For Dr Sales, the historically negative perceptions against Spain have affected the Philippines' origin stories which have suffered from ideologically-inflected mistranslations.
He said a case in point was a 1960s translation of the book by Dr Rizal called Noli Me Tángere (Latin for Touch Me Not), a famed Filipino work of fiction that charted the inequities of Spanish colonial rule in the late 19th century.
The translation by Leon Maria Guerrero carried anti-Spanish biases that "added layers of meaning that weren't there", Dr Sales said.
But with more of an interest in Spanish, Dr Sales said this could trigger greater consideration of Spanish-Filipino literature, which blossomed in the first half of the 20th century in retaliation to American colonial rule.

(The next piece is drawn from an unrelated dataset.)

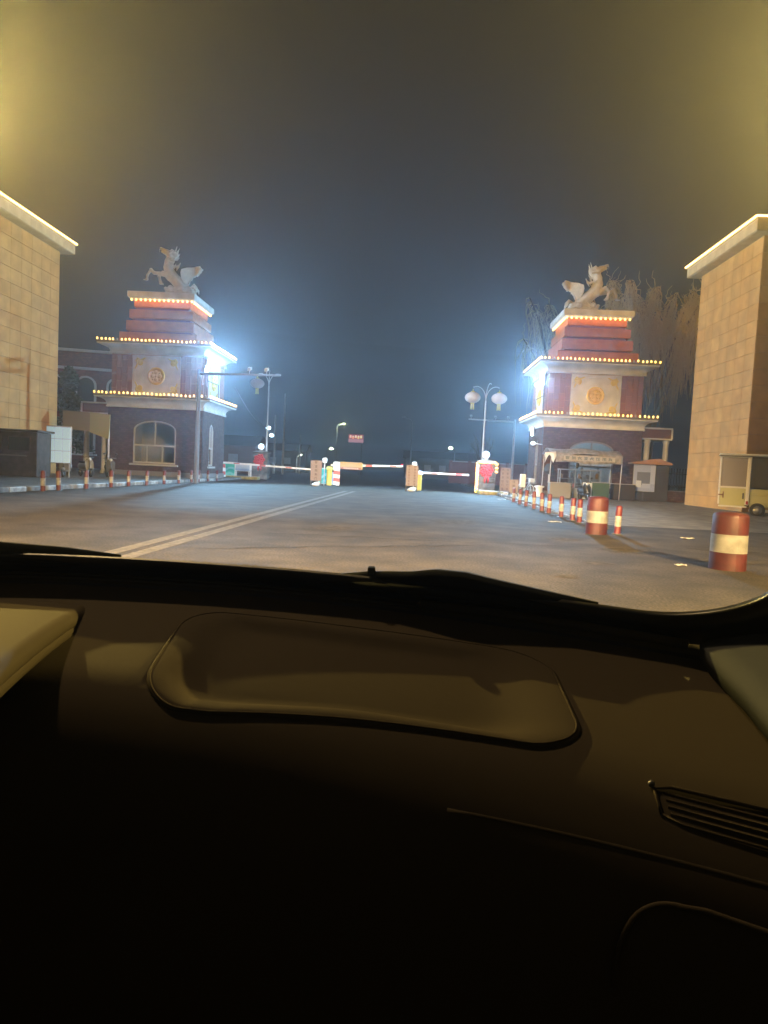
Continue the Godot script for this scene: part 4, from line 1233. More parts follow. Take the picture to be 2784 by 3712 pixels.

PHOTO: Tracts of Filipino history are still contained in Spanish-language archives. (Supplied: National Library of Spain)
Curiously enough, this process is to begin in Antwerp in collaboration with Filipino institutions, as Dr Casanova is leading a digitisation project of early 20th-century Spanish-Filipino newspapers and periodicals, which will eventually see them translated into the Philippines' various languages and dialects.
While the project will make the historical record accessible, it will also unlock a vast archive of Spanish-Filipino literature, as publishing with newspapers and periodicals at the time was cheaper and more popular.
In time, Dr Casanova hopes the project makes accessible a vast archive of Filipino history that has been overlooked, or simply left to gather dust in libraries and archives across the Philippines.
"People do want to look at different perspectives on the same events — it's about people's stories, ancestors, villages and surnames."